→ RECORDS SUPPLIED:
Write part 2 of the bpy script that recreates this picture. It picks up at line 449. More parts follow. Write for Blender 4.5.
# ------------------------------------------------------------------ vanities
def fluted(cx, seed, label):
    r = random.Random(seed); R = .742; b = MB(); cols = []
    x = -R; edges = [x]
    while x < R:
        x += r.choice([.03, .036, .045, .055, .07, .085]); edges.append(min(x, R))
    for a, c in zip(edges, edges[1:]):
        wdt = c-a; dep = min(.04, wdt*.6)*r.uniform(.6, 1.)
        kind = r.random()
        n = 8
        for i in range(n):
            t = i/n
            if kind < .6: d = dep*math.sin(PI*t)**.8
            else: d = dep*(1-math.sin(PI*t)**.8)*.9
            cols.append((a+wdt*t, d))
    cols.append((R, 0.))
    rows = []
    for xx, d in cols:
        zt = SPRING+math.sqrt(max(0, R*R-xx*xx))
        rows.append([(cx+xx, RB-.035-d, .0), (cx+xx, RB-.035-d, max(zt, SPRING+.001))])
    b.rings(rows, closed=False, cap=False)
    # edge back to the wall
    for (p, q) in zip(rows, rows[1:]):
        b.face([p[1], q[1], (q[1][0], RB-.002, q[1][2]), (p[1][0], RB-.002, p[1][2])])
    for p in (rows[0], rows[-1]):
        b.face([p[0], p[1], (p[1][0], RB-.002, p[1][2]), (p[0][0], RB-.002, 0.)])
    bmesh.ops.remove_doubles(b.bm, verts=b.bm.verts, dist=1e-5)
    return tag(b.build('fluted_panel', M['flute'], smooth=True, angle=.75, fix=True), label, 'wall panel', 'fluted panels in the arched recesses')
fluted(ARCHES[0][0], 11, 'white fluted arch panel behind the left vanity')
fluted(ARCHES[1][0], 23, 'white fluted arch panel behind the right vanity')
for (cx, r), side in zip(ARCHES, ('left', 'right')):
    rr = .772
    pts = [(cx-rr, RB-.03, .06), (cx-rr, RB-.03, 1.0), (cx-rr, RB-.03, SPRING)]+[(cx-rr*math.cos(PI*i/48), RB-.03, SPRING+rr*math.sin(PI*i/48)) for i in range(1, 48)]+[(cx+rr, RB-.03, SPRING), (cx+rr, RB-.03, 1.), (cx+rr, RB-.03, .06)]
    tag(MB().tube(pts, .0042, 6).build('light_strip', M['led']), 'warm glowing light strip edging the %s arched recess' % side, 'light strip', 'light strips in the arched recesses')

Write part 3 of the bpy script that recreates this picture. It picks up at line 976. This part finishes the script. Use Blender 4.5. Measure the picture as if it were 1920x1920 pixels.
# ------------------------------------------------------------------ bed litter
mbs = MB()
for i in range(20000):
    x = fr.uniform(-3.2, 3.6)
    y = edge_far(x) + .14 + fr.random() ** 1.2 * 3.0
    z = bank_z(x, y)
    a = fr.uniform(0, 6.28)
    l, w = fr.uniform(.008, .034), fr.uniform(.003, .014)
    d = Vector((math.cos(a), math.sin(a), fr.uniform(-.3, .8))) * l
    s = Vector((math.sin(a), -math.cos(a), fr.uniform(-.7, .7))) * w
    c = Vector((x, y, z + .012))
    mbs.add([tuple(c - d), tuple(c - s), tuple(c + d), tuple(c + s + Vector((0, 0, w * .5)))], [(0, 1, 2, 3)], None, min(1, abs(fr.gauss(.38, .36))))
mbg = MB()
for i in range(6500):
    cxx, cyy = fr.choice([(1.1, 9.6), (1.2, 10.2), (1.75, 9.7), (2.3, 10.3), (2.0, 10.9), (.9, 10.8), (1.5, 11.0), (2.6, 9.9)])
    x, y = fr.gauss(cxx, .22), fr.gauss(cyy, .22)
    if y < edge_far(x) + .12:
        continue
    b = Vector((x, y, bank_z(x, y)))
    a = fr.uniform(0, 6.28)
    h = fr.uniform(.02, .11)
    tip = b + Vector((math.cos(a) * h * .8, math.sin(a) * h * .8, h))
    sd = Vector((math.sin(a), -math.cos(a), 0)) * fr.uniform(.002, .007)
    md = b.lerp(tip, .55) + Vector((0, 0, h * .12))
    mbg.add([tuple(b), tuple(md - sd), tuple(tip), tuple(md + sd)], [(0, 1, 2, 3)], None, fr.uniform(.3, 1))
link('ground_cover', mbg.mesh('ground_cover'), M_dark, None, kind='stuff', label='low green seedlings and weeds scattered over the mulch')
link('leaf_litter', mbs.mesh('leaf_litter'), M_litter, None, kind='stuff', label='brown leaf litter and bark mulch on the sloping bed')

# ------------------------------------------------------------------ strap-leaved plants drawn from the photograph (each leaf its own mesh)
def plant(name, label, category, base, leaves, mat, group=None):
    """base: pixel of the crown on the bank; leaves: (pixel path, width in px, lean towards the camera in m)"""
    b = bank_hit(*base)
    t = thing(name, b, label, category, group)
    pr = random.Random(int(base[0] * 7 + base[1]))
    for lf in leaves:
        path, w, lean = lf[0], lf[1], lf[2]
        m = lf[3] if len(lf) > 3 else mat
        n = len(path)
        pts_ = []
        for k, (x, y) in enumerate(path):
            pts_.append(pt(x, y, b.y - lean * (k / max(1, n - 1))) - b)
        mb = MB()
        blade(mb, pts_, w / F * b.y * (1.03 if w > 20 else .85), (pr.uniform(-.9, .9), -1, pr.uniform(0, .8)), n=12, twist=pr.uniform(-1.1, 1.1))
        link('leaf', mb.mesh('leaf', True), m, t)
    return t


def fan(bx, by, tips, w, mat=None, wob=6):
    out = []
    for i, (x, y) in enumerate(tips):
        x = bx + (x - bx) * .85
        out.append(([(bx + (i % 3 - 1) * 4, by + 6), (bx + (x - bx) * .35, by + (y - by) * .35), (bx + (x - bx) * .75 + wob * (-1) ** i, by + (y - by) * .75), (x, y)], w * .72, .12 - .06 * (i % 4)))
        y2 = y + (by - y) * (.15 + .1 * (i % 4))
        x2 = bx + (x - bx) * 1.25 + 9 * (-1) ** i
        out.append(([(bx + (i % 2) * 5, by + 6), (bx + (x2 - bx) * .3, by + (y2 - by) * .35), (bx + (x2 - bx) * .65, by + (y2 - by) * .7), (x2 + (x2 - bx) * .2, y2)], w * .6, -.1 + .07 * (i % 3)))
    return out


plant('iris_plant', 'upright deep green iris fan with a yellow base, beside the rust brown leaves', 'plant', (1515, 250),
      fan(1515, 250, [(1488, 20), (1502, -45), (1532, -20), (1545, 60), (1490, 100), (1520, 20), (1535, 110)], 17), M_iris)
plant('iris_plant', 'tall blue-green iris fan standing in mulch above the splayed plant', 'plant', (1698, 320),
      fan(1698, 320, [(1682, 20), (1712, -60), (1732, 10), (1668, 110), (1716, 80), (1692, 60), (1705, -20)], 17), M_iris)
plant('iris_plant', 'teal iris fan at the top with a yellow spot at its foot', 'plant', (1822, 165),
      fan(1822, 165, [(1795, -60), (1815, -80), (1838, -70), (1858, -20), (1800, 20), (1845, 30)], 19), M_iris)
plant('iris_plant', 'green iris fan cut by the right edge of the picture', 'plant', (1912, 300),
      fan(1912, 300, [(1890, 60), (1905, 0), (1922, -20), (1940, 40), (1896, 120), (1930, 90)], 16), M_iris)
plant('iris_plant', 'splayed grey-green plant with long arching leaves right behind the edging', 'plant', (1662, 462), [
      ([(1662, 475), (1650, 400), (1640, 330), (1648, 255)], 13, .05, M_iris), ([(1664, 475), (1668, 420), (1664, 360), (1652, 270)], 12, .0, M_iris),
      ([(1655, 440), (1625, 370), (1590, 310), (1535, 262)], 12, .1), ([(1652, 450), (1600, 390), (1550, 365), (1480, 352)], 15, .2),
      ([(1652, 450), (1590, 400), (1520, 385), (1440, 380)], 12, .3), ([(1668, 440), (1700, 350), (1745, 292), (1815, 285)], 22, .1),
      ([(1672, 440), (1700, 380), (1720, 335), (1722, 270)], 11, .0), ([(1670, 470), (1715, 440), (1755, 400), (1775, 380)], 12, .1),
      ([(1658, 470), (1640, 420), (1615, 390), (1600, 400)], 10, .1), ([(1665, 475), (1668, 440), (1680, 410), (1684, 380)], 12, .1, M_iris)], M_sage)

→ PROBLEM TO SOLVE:
Your task is to quote exactly the lines beginning with the one that contains "Write part 3" and ending with the one that contains "the sloping bed')", with nothing left out or added.

→ THE ANSWER:
Write part 3 of the bpy script that recreates this picture. It picks up at line 976. This part finishes the script. Use Blender 4.5. Measure the picture as if it were 1920x1920 pixels.
# ------------------------------------------------------------------ bed litter
mbs = MB()
for i in range(20000):
    x = fr.uniform(-3.2, 3.6)
    y = edge_far(x) + .14 + fr.random() ** 1.2 * 3.0
    z = bank_z(x, y)
    a = fr.uniform(0, 6.28)
    l, w = fr.uniform(.008, .034), fr.uniform(.003, .014)
    d = Vector((math.cos(a), math.sin(a), fr.uniform(-.3, .8))) * l
    s = Vector((math.sin(a), -math.cos(a), fr.uniform(-.7, .7))) * w
    c = Vector((x, y, z + .012))
    mbs.add([tuple(c - d), tuple(c - s), tuple(c + d), tuple(c + s + Vector((0, 0, w * .5)))], [(0, 1, 2, 3)], None, min(1, abs(fr.gauss(.38, .36))))
mbg = MB()
for i in range(6500):
    cxx, cyy = fr.choice([(1.1, 9.6), (1.2, 10.2), (1.75, 9.7), (2.3, 10.3), (2.0, 10.9), (.9, 10.8), (1.5, 11.0), (2.6, 9.9)])
    x, y = fr.gauss(cxx, .22), fr.gauss(cyy, .22)
    if y < edge_far(x) + .12:
        continue
    b = Vector((x, y, bank_z(x, y)))
    a = fr.uniform(0, 6.28)
    h = fr.uniform(.02, .11)
    tip = b + Vector((math.cos(a) * h * .8, math.sin(a) * h * .8, h))
    sd = Vector((math.sin(a), -math.cos(a), 0)) * fr.uniform(.002, .007)
    md = b.lerp(tip, .55) + Vector((0, 0, h * .12))
    mbg.add([tuple(b), tuple(md - sd), tuple(tip), tuple(md + sd)], [(0, 1, 2, 3)], None, fr.uniform(.3, 1))
link('ground_cover', mbg.mesh('ground_cover'), M_dark, None, kind='stuff', label='low green seedlings and weeds scattered over the mulch')
link('leaf_litter', mbs.mesh('leaf_litter'), M_litter, None, kind='stuff', label='brown leaf litter and bark mulch on the sloping bed')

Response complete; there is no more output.